Jump beyond any wallow in a wilderness of frustration. Make plans to greet the day with brightness and acknowledge others who walk with their heads down. Bring their eyes level with yours and turn their frowns upside down.  

It takes small steps. The flash of a bee at work will bring illumination into your world. 

When wandering in the dark, discover three ideas to arouse awe. Use your potential.

Manage from your inside out to bring in light necessary for renewal. Follow Rollo May's directive and develop the Courage to Create.



Saturday, January 28, 2017

Astonishment of Words

Life with Books


My parents relished a variety of books that arrived from "The Book of the Month Club." When the brown package appeared in our mail box, I'd rip it open for a peek at the cover.  I fluttered the pages to absorb the scent, then launched into the words to discover adventures. Our library held the oldest, latest, and the best.

During childhood, my father read to me before bedtime each evening. He would ask me to close my eyes and imagine the sounds, scents and sights as he read. Of course I'd peek. The squiggles of words attracted me even more than the fairies, dragons and creatures illustrated in the childrens' books.

Now I collect my library in a Kindle. I miss the scents of books but the squiggles that bounce the lines still attract me the most.

Write about your childhood experiences with the magic of a book. Have you moved into the e-book age?

Friday, January 27, 2017

Life's Purpose



We violate probability, by our nature
The gift of life
Randomness united for a brief while
Then our borrowings dissipate back into the primordial soup.
The question is why
For what purpose?
The purpose that lives down deep, in our unconscious?
To express our uniqueness?
To manifest our interior beauty?
Or to catch electrons at the moment of their excitement
By solar photons?

                          - Rod MacIver

Consider the durability and tenacity of your ancestors. Many braved wars, plagues, famines, and accidents to assure your survival.

Recall relatives who had an impact. Search farther back in time for insights.

Discover a combination of ancestral traits that contributed to your unique identity.

Probe the history of your gift of life.


How do you promote Life's purpose ?

Thursday, January 26, 2017

Saga of Sox

Everyone has a lost sock story. Where do they wander from the washing machine to the dryer? How do they lose their way from the dryer to the drawer?

Imagine a spy thriller.  Mated for years, one sock goes on the lam when it receives the call to investigate the pockets of jeans and t-shirts.

What if a white sock has always wanted to be green?  How will it sneak from the wash and hide until the next load of colors arrives?

Always put down and stepped on its entire life, one sock dreams of rising and becoming a pant leg or beyond.

Let the saga of the single sock stimulate words today.

Wednesday, January 25, 2017

Visual Art and Poetry



Do not copy nature too much.
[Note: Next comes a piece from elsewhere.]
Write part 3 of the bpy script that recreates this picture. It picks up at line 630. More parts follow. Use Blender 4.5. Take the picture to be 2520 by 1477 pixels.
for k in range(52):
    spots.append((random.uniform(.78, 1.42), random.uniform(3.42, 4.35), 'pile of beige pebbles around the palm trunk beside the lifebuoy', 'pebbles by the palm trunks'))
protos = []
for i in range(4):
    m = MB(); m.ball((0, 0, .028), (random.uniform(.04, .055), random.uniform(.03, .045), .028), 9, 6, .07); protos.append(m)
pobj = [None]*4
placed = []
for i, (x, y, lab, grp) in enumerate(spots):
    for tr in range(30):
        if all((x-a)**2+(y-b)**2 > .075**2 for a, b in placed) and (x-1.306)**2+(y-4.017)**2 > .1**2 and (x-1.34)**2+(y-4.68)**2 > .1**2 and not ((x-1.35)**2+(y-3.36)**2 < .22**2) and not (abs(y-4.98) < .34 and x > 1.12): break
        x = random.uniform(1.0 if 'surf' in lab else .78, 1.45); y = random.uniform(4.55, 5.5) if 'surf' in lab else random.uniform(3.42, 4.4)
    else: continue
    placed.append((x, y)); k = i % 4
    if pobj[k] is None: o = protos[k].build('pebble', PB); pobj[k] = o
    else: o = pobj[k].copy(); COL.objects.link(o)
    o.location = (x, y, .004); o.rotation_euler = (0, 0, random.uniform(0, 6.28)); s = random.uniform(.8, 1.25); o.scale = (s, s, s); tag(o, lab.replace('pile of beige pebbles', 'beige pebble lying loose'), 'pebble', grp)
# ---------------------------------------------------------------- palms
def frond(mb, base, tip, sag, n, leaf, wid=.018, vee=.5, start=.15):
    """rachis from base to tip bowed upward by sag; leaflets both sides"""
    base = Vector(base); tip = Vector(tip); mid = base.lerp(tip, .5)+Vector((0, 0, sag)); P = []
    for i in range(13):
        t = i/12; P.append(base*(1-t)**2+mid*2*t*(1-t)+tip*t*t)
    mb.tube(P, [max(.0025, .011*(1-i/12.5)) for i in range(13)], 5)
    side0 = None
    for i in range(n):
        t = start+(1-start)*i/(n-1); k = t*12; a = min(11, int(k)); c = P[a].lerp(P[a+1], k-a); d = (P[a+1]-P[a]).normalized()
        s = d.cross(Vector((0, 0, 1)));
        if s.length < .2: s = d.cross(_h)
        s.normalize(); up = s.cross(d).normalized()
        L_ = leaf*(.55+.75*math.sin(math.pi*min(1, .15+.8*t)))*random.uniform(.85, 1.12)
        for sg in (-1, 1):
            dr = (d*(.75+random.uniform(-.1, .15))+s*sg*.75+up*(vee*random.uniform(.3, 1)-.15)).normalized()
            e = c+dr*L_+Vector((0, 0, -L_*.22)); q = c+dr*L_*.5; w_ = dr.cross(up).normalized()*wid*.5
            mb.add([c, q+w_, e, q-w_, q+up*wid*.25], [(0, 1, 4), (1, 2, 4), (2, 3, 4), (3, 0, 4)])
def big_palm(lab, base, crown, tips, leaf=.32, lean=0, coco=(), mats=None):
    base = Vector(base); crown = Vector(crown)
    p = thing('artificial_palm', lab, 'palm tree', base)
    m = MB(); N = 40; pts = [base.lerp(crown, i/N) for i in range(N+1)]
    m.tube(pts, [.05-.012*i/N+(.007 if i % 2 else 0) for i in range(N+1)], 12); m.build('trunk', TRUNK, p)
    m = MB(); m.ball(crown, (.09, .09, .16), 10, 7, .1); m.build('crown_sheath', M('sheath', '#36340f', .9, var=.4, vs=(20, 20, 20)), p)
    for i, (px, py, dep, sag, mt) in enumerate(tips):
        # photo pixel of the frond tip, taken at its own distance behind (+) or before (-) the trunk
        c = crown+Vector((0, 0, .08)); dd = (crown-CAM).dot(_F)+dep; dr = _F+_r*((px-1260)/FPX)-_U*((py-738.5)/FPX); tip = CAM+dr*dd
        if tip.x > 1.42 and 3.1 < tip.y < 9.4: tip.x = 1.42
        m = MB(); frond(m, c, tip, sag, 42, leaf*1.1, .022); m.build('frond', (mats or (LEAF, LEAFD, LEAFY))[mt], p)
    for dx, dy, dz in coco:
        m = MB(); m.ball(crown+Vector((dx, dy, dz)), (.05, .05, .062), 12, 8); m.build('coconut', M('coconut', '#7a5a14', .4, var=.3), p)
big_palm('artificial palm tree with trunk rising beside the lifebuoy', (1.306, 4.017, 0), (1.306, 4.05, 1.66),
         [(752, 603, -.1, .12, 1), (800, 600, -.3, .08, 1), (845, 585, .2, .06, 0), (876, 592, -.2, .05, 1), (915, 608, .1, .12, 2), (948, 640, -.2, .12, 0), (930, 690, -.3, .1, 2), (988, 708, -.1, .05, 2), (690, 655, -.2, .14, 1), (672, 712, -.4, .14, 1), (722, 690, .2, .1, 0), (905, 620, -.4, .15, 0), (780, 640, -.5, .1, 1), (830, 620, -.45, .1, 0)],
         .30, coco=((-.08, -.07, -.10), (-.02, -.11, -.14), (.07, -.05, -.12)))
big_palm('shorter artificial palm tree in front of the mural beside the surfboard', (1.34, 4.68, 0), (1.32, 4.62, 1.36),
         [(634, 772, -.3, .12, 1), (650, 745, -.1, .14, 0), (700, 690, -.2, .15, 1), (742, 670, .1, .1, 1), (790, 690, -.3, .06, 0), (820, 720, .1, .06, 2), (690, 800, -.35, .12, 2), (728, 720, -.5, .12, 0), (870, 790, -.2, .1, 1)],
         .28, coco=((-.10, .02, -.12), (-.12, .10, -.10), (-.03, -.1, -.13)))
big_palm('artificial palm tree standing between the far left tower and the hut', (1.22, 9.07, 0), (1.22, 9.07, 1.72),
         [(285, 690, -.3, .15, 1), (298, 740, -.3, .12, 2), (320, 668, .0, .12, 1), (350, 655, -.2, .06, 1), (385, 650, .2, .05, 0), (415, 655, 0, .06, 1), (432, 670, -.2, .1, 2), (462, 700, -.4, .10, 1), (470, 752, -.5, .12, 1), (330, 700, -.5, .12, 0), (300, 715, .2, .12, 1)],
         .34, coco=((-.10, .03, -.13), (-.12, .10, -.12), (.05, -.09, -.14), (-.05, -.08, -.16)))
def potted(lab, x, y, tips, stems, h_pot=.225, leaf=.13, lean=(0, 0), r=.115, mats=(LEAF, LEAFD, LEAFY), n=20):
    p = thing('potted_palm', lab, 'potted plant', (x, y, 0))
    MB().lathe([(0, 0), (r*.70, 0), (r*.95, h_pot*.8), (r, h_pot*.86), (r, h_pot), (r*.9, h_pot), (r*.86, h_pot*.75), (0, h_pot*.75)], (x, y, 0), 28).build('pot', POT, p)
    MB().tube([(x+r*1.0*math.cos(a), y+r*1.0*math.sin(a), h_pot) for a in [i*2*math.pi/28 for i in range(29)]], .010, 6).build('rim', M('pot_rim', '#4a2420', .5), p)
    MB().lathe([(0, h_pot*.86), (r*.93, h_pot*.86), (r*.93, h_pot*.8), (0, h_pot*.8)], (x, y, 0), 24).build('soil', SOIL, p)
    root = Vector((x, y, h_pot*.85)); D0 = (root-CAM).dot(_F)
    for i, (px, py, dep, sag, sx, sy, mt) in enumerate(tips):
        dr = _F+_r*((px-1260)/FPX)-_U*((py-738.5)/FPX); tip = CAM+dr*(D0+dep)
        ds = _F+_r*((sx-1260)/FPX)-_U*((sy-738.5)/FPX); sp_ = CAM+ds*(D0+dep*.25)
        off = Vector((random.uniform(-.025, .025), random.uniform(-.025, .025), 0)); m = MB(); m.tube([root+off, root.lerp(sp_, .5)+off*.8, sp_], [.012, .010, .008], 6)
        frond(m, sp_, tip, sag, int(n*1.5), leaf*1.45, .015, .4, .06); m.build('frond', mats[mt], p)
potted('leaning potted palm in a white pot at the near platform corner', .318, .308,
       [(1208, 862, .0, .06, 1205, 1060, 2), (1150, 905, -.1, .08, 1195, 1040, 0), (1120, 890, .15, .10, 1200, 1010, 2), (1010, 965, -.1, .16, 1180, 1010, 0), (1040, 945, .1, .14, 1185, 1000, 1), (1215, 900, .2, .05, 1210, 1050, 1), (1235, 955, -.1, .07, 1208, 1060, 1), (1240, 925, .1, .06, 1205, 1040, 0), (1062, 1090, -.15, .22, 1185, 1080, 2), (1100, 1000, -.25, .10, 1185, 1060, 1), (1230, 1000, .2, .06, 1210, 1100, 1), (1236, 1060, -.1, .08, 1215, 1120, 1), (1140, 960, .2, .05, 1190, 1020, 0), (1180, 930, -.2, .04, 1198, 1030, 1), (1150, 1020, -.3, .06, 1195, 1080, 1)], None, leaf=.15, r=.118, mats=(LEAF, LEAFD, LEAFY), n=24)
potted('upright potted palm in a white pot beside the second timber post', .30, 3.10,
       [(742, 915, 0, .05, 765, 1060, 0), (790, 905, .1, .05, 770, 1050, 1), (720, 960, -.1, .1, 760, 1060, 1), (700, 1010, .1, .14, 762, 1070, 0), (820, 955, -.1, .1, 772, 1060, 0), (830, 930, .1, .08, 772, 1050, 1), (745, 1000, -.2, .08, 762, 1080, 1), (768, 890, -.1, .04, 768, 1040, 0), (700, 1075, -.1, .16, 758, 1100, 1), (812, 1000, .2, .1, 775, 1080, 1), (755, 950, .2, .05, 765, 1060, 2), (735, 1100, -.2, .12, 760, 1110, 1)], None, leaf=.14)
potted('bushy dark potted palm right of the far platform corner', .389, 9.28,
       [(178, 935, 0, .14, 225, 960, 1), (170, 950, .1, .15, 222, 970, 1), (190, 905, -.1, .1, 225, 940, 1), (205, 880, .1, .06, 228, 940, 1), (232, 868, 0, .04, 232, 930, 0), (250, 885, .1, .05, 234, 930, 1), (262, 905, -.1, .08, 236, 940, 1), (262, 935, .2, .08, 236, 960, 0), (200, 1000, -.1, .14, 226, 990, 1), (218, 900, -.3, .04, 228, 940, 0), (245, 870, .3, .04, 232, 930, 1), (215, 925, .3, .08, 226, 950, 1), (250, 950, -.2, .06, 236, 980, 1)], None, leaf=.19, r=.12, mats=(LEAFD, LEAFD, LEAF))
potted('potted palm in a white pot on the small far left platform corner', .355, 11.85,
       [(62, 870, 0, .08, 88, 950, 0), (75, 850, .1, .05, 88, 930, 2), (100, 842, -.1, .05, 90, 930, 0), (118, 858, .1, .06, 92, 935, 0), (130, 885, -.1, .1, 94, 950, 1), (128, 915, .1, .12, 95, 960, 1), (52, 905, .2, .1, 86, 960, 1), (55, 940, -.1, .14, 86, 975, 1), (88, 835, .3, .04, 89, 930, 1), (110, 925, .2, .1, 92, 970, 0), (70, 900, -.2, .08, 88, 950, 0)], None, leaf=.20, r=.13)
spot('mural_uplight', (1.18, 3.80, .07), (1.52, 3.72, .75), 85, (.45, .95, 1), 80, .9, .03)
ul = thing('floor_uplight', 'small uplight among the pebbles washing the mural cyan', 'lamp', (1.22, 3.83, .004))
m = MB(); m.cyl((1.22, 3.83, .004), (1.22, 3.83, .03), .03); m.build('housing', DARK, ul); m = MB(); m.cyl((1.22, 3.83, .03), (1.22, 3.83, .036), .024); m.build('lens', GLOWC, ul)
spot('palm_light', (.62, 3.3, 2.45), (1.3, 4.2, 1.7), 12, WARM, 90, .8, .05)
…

Art is an abstraction. - Paul Gauguin

For successful communication, poetry and visual art seek a difference in the nuances of abstraction and concrete imagery.

Poetry that focuses on concepts like love, joy and fear requires imagery to communicate the details. What do these emotions look, feel and sound like? Writers reveal ways scent and taste add to expression. The sound of sadness has color and texture. As a result, word sad does not need to appear in the writing.

When shown details, the reader will enter the poem with experience, make connections, and understand what the poet means.


In visual art, the break from the realism of nature nurtures the viewer's ability to create along with the artist and move the mind to new perspectives. Nature assists by revealing shapes that tickle the imagination. In the first photograph, a seal or whale's tail offer potential. Petals shape an elephant above.


Describe an emotion with imagery. Use abstraction in art. Draw or paint the emotion to express it in a visual way.  

Write about the experiences of creating concrete poetry and abstract art.

Tuesday, January 24, 2017

A Moly Experience

As Odysseus nears Circe's house in Homer's Odyssey, Hermes, Greek messenger of the Gods, gives him the flower, moly. This will protect Odysseus from the witch's magic.

Homer describes moly, "The root was black, while the flower was as white as milk; the gods call it moly, dangerous for a mortal man to pluck from the soil, but not for the deathless gods. All lies within their power."

James Joyce wrote about this invisible influence as prayer, chance, agility, and presence of mind. Hermetic gifts are those fertile coincidences that lead to creation, not chaos. As a result of references to the magical moly, people began saying, "Holy Moly" to denote something extraordinary.  

Discover the extraordinary. Write a moly experience of creation.